Tom Kitt calls for change in FF leadership

The former Chief Whip calls for debate on the leadership, while Michael Lowry says he won’t support a new Fianna Fáil leader.

FIANNA FÁIL TD and former Chief Whip Tom Kitt has dramatically called for a change in leadership in Fianna Fáil.

Speaking on this afternoon’s News at One, Kitt said the Fianna Fáil parliamentary party should meet to consider the ongoing controversy over Cowen’s leadership, with backbench disquiet still continuing over Brian Cowen’s early-morning interview on Morning Ireland last week.

Kitt, who was demoted by Brian Cowen upon his election to Taoiseach and has already said he will not seek re-election at the next election, said the ongoing rumours about the future of the party leadership would not go away until a parliamentary party meeting decided “where we go from here”.

The Taoiseach’s “connectivity” with the public, Kitt said, was an issue for the party and while there was no desire for a motion of no confidence in the Taoiseach, there was a growing mood for change within the party.

“This just isn’t happening”

Kitt’s Fianna Fáil colleague Niall Collins insisted, however, that the policies being pursued by Fianna Fáil under the leadership of Brian Cowen were “in the best long-term interest of the country” and that he was “quite happy to proceed the way we are”.

Describing Kitt’s demands as valuing style over substance, Collins said the government was ”taking their responsibility quite seriously” and that there were far fewer dissenting voices in Fianna Fáil than the media had portrayed.

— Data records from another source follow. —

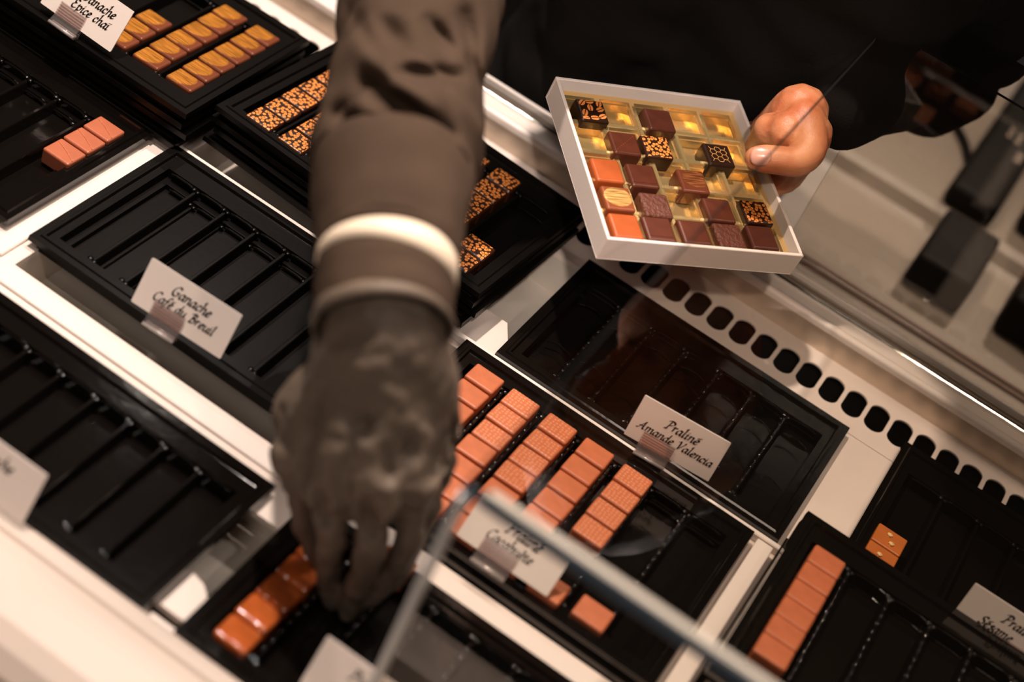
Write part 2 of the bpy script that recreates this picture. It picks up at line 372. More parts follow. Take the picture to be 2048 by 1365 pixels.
bm = bmesh.new(); sweep(bm, [(24.6, 1.4), (25.9, 1.4), (25.9, -3), (24.6, -3)]); cpart(bm, 'track_groove', M['seal'])
for yy, hh, mm in ((25.0, 1.55, 'steel'), (25.5, 1.55, 'steel')):
    bm = bmesh.new(); sweep(bm, [(yy, 1.4), (yy, hh), (yy+.12, hh), (yy+.12, 1.4)]); cpart(bm, 'track_rib', M[mm])
bm = bmesh.new(); sweep(bm, [(26.1, 1.8), (26.45, 1.8), (26.45, -3), (26.1, -3)]); bevel(bm, .06, 2); cpart(bm, 'back_edge_strip', M['white_gloss'])
bm = bmesh.new(); box(bm, XA, XB, 26.45, 27.2, -92, 1.0); cpart(bm, 'back_cladding', M['wall'])
# front rail with groove and rolled outer edge
bm = bmesh.new()
sweep(bm, [(-39.2, -3), (-39.2, .35), (-39.5, .5), (-40.4, .5), (-40.6, .3), (-40.8, .3), (-41.0, .5), (-41.6, .55), (-43.2, .5), (-45.0, .25),
           (-46.2, -.35), (-47.2, -1.4), (-47.6, -2.6), (-47.7, -12.0), (-46, -12), (-46, -3)])
o = cpart(bm, 'front_rail', M['front_white'])
bm = bmesh.new(); sweep(bm, [(-50.6, -2.6), (-51.2, -2.3), (-53.8, -2.3), (-54.5, -2.6), (-54.9, -3.4), (-55, -92), (-46, -92), (-46, -11.5), (-50.5, -11.5)]); cpart(bm, 'front_panel', M['front_white'])
bm = bmesh.new(); box(bm, XA, XB, -46, 26.4, -92, -9); cpart(bm, 'cabinet_body', M['white'])
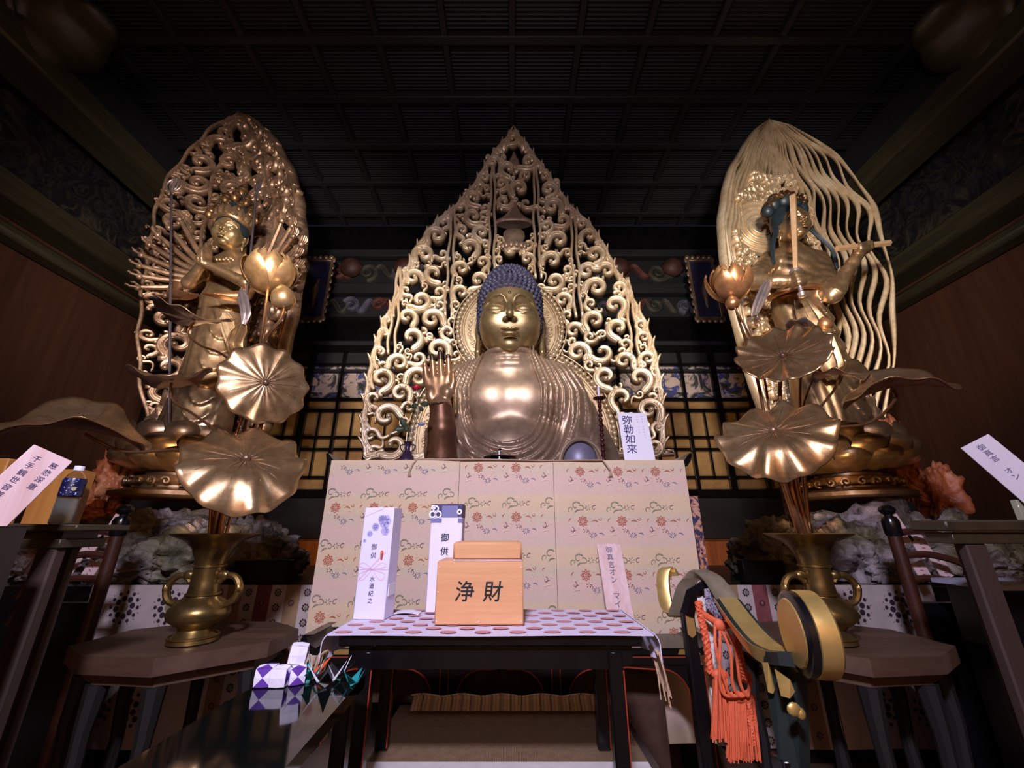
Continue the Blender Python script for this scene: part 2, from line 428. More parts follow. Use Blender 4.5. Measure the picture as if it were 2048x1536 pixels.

“We hear all these views being expressed within the media – [but] this just isn’t happening. Or if it is, I’m completely out of the loop.”

Independents

Separately, independent TD Michael Lowry – who currently votes along with the government in the Dáil – said that if Fianna Fáil were to elect a new leader, he would not vote for them to become Taoiseach when the Dáil was asked to approve their appointment.

Lowry said he could not in conscience vote in favour for a second successive Taoiseach who had not led their party into a general election, and added that Jackie Healy-Rae, who votes in a similar arrangement to himself, would also vote against any such motion to appoint a new Taoiseach.

Withdrawl of the support of Lowry and Healy-Rae would leave the government dependant on the support of former Progressive Democrat TD Noel Grealish, and on the four former Fianna Fáil TDs currently without a party whip, to command a Dáil majority of 82-80 – before the three Dáil by-elections are held.

Labour leader Eamon Gilmore had earlier described any attempt to elect a third Taoiseach in the current Dáil as “unthinkable“.